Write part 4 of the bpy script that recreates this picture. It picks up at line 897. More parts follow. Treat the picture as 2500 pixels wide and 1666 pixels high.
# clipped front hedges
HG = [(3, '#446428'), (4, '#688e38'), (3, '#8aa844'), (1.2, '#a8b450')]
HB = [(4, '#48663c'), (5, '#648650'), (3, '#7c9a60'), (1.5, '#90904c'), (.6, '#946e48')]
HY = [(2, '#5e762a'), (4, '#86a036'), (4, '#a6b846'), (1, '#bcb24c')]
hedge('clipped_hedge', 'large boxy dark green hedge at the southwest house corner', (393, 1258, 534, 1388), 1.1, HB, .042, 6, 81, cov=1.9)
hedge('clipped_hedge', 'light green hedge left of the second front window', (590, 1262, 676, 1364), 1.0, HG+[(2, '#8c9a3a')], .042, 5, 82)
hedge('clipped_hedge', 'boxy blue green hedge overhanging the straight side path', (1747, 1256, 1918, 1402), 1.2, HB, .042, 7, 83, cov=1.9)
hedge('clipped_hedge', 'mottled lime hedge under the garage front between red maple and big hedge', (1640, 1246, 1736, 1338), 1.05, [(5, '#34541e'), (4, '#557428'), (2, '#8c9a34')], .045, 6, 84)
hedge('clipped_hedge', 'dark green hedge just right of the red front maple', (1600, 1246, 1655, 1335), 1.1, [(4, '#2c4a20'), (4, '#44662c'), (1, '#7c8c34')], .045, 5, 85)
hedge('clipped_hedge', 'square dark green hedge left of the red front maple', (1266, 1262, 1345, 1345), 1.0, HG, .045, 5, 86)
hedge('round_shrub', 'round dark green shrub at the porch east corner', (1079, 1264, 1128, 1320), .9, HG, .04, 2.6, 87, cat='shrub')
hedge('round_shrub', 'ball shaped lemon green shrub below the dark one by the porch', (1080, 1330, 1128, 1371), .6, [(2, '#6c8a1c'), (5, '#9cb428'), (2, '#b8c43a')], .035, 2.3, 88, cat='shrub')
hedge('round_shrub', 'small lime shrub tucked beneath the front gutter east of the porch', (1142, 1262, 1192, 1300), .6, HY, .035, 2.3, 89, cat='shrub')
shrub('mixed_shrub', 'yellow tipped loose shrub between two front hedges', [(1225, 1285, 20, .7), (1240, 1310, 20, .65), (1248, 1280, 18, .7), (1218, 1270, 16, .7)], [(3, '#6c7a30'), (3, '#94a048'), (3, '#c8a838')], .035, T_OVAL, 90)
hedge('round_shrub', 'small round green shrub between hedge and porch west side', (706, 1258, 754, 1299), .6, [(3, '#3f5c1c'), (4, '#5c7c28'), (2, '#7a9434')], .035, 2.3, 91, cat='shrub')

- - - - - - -

Written request:
Extract all of the data shown above and repeat it verbatim.

Full solution:
Write part 4 of the bpy script that recreates this picture. It picks up at line 897. More parts follow. Treat the picture as 2500 pixels wide and 1666 pixels high.
# clipped front hedges
HG = [(3, '#446428'), (4, '#688e38'), (3, '#8aa844'), (1.2, '#a8b450')]
HB = [(4, '#48663c'), (5, '#648650'), (3, '#7c9a60'), (1.5, '#90904c'), (.6, '#946e48')]
HY = [(2, '#5e762a'), (4, '#86a036'), (4, '#a6b846'), (1, '#bcb24c')]
hedge('clipped_hedge', 'large boxy dark green hedge at the southwest house corner', (393, 1258, 534, 1388), 1.1, HB, .042, 6, 81, cov=1.9)
hedge('clipped_hedge', 'light green hedge left of the second front window', (590, 1262, 676, 1364), 1.0, HG+[(2, '#8c9a3a')], .042, 5, 82)
hedge('clipped_hedge', 'boxy blue green hedge overhanging the straight side path', (1747, 1256, 1918, 1402), 1.2, HB, .042, 7, 83, cov=1.9)
hedge('clipped_hedge', 'mottled lime hedge under the garage front between red maple and big hedge', (1640, 1246, 1736, 1338), 1.05, [(5, '#34541e'), (4, '#557428'), (2, '#8c9a34')], .045, 6, 84)
hedge('clipped_hedge', 'dark green hedge just right of the red front maple', (1600, 1246, 1655, 1335), 1.1, [(4, '#2c4a20'), (4, '#44662c'), (1, '#7c8c34')], .045, 5, 85)
hedge('clipped_hedge', 'square dark green hedge left of the red front maple', (1266, 1262, 1345, 1345), 1.0, HG, .045, 5, 86)
hedge('round_shrub', 'round dark green shrub at the porch east corner', (1079, 1264, 1128, 1320), .9, HG, .04, 2.6, 87, cat='shrub')
hedge('round_shrub', 'ball shaped lemon green shrub below the dark one by the porch', (1080, 1330, 1128, 1371), .6, [(2, '#6c8a1c'), (5, '#9cb428'), (2, '#b8c43a')], .035, 2.3, 88, cat='shrub')
hedge('round_shrub', 'small lime shrub tucked beneath the front gutter east of the porch', (1142, 1262, 1192, 1300), .6, HY, .035, 2.3, 89, cat='shrub')
shrub('mixed_shrub', 'yellow tipped loose shrub between two front hedges', [(1225, 1285, 20, .7), (1240, 1310, 20, .65), (1248, 1280, 18, .7), (1218, 1270, 16, .7)], [(3, '#6c7a30'), (3, '#94a048'), (3, '#c8a838')], .035, T_OVAL, 90)
hedge('round_shrub', 'small round green shrub between hedge and porch west side', (706, 1258, 754, 1299), .6, [(3, '#3f5c1c'), (4, '#5c7c28'), (2, '#7a9434')], .035, 2.3, 91, cat='shrub')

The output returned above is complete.